If you want to help those hurt by Superstorm Sandy

UPDATED at 4:40 p.m. The bus to Staten Island is full. A NYSUT truck will be picking up supplies at 8 a.m. at the Otesaga Hotel in Cooperstown.

And you are available this Saturday, get on a bus. At least one bus leaves from the Schoharie High School at 6 a.m. So far about 40 members from locals as far north as Glens Falls have signed up. Many of the members are from the Foothills Area of the Mohawk region, which was devastated by Tropical Storm Irene last August. You might recall how the United Federation of Teachers reached out to help the Schoharie region last October. Here’s another report.

Well now, members of the UFT and the communities they live in and the schools where they teach are hurting. Here’s a link to a message from UFT President Michael Mulgrew.

Superstorm Sandy largely spared upstate, and now it’s time to give back to them.

The bus will return between 7 and 8 p.m. Wear work clothes, gloves and sturdy boots. It is unknown right now exactly what members will be doing, but they will be working on Staten Island, which was hardest hit.

I know this is late notice. But if you can go, call me at (800) 342-9810 ext. 6283, or text me at (518) 469-9140 or email to bsandber@nysutmail.org or comment on the blog. There are about 15 seats left on one bus and there is talk about getting another.

If you can’t make it Saturday, but still have time to volunteer, don’t drive yourself, because the on-the-ground report I have heard is the gas crisis continues and is very real.
“The last thing we need are more cars down here,” said Jonathan Rubin, a labor relations specialist out of NYSUT’s Suffolk Regional Office. He suggests, taking trains into New York City and help out in relief centers spread out throughout the boroughs  There are hubs setup to assist in the complexes that area still habitable.  The Q line, for example, will take you right to Coney Island and the R to Bay Ridge.
Be prepared, Rubin says because “this is Katrina-like complete devastation in these areas. No one is sending pictures or writing chronicles because everyone is just so weary of it all. Those still without power are fed up. Those with power are just worn out.”

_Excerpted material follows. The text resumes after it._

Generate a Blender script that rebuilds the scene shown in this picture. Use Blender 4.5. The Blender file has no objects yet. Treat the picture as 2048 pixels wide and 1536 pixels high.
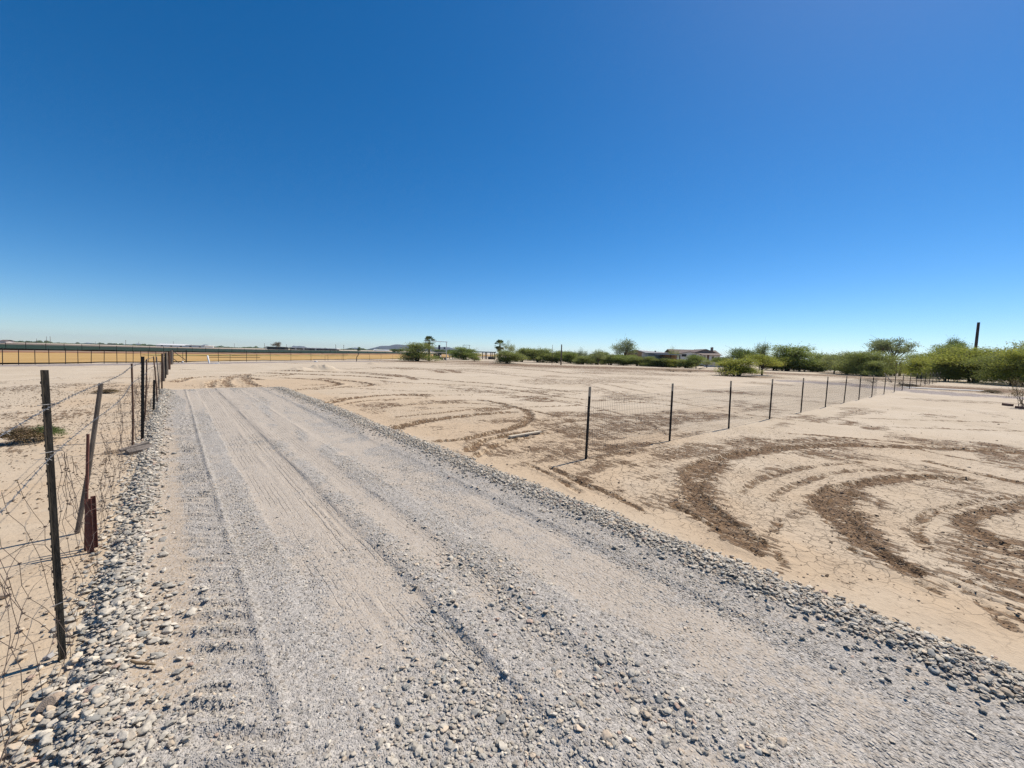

There’s another way to help. Give to NYSUT’s Disaster Relief Fund. Pete Lanzo works out of NYSUT’s Nassau Regional Office. He notes “many people and members have lost everything and the basic supplies such as food, clothing and shelter are essential. The real hardships facing our folks on Long Island are heat, power, drinking water (many locations in Nassau do not have potable water), gasoline for generators and other fuel sources like firewood and kerosene.”